━━━━━ Data block ━━━━━

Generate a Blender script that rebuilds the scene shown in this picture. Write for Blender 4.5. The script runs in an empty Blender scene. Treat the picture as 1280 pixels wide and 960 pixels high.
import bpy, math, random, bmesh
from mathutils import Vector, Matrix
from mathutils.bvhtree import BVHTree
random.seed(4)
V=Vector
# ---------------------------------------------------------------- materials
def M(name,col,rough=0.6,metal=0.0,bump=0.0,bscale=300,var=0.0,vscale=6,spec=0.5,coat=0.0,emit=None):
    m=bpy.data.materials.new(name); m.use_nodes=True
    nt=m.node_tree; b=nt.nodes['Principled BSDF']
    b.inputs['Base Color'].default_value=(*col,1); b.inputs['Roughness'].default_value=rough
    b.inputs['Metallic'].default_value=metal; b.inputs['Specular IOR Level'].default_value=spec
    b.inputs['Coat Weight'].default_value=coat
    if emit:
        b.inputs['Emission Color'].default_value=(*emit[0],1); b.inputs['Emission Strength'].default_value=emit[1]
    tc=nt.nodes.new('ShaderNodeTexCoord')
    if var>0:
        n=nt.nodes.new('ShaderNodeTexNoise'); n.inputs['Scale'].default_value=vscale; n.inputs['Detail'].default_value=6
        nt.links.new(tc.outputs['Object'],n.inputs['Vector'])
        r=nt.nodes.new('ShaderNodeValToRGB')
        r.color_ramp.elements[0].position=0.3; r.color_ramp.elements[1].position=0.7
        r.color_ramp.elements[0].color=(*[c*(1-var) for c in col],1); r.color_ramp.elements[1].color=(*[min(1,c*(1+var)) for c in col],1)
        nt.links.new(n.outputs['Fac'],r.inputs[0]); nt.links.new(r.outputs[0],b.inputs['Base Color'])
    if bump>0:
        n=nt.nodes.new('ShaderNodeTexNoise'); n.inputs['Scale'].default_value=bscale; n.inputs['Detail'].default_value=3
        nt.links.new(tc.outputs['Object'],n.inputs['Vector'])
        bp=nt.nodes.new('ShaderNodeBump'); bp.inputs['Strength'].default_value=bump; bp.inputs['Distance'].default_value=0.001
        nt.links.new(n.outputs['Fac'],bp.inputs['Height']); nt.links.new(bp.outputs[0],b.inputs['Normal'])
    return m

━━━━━

[Prompt] Write out the full listing, keeping every line exactly as it is.

[Result of this task]
Generate a Blender script that rebuilds the scene shown in this picture. Write for Blender 4.5. The script runs in an empty Blender scene. Treat the picture as 1280 pixels wide and 960 pixels high.
import bpy, math, random, bmesh
from mathutils import Vector, Matrix
from mathutils.bvhtree import BVHTree
random.seed(4)
V=Vector
# ---------------------------------------------------------------- materials
def M(name,col,rough=0.6,metal=0.0,bump=0.0,bscale=300,var=0.0,vscale=6,spec=0.5,coat=0.0,emit=None):
    m=bpy.data.materials.new(name); m.use_nodes=True
    nt=m.node_tree; b=nt.nodes['Principled BSDF']
    b.inputs['Base Color'].default_value=(*col,1); b.inputs['Roughness'].default_value=rough
    b.inputs['Metallic'].default_value=metal; b.inputs['Specular IOR Level'].default_value=spec
    b.inputs['Coat Weight'].default_value=coat
    if emit:
        b.inputs['Emission Color'].default_value=(*emit[0],1); b.inputs['Emission Strength'].default_value=emit[1]
    tc=nt.nodes.new('ShaderNodeTexCoord')
    if var>0:
        n=nt.nodes.new('ShaderNodeTexNoise'); n.inputs['Scale'].default_value=vscale; n.inputs['Detail'].default_value=6
        nt.links.new(tc.outputs['Object'],n.inputs['Vector'])
        r=nt.nodes.new('ShaderNodeValToRGB')
        r.color_ramp.elements[0].position=0.3; r.color_ramp.elements[1].position=0.7
        r.color_ramp.elements[0].color=(*[c*(1-var) for c in col],1); r.color_ramp.elements[1].color=(*[min(1,c*(1+var)) for c in col],1)
        nt.links.new(n.outputs['Fac'],r.inputs[0]); nt.links.new(r.outputs[0],b.inputs['Base Color'])
    if bump>0:
        n=nt.nodes.new('ShaderNodeTexNoise'); n.inputs['Scale'].default_value=bscale; n.inputs['Detail'].default_value=3
        nt.links.new(tc.outputs['Object'],n.inputs['Vector'])
        bp=nt.nodes.new('ShaderNodeBump'); bp.inputs['Strength'].default_value=bump; bp.inputs['Distance'].default_value=0.001
        nt.links.new(n.outputs['Fac'],bp.inputs['Height']); nt.links.new(bp.outputs[0],b.inputs['Normal'])
    return m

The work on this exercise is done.